Alkali metals in white dwarf atmospheres as tracers of ancient planetary crustsOPEN ACCESS 

Mark A. Hollands, Pier-Emmanuel Tremblay, Boris T. Gänsicke, Detlev Koester & Nicola Pietro Gentile-Fusillo

Nature Astronomy (2021)
Published: 11 February 2021



“White dwarfs that accrete the debris of tidally disrupted asteroids provide the opportunity to measure the bulk composition of the building blocks, or fragments, of exoplanets. This technique has established a diversity of compositions comparable to what is observed in the Solar System, suggesting that the formation of rocky planets is a generic process. The relative abundances of lithophile and siderophile elements within the planetary debris can be used to investigate whether exoplanets undergo differentiation, yet the composition studies carried out so far lack unambiguous tracers of planetary crusts. Here we report the detection of lithium in the atmospheres of four cool (<5,000 K) and old (cooling ages of 5–10 Gyr ago) metal-polluted white dwarfs, of which one also displays photospheric potassium.
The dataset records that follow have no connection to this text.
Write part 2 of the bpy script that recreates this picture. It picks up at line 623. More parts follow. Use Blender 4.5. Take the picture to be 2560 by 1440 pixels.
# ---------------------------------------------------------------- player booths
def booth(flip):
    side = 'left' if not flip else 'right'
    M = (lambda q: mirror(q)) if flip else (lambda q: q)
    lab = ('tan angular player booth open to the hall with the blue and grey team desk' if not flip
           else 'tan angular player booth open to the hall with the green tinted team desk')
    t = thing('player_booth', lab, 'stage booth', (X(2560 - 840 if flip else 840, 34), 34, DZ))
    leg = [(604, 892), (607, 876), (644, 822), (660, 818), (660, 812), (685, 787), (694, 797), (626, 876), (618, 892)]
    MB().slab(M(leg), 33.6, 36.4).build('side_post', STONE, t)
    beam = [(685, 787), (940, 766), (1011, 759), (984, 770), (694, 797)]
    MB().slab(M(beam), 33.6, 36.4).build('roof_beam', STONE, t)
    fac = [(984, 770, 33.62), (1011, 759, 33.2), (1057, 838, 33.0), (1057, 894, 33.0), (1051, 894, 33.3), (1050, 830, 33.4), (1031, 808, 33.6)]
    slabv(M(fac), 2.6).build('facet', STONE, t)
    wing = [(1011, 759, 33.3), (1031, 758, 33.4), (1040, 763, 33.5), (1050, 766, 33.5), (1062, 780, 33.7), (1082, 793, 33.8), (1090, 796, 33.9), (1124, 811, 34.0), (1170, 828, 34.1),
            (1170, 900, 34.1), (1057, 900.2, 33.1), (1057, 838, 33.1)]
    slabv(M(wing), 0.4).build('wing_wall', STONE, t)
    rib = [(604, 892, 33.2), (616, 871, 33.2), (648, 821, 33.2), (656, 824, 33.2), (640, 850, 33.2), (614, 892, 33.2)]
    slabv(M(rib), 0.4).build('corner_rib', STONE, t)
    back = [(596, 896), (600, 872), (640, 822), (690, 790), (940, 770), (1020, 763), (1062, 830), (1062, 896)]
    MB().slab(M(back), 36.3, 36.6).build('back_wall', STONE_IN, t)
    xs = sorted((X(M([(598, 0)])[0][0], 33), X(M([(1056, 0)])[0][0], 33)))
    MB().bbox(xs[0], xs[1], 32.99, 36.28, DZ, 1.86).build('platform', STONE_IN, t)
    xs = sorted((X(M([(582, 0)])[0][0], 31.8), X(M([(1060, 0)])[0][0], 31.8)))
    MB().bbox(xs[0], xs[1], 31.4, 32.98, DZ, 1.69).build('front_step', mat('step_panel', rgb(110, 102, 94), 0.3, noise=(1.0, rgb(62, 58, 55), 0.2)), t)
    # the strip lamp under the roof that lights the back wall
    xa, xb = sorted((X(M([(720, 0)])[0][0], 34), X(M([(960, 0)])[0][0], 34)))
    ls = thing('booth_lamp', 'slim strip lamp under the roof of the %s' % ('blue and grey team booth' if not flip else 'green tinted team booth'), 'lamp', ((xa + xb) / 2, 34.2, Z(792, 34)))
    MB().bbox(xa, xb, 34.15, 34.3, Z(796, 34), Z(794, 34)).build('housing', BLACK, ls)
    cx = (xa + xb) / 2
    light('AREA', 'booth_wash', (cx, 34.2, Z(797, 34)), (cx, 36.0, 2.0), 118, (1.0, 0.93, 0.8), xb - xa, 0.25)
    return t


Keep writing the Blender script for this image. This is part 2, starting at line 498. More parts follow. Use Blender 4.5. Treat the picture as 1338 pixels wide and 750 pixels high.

The relative abundances of these two elements with respect to sodium and calcium strongly suggest that all four white dwarfs have accreted fragments of planetary crusts. We detect an infrared excess in one of the systems, indicating that accretion from a circumstellar debris disk is ongoing. The main-sequence progenitor mass of this star was 4.8 ± 0.2 M⊙, demonstrating that rocky, differentiated planets may form around short-lived B-type stars.”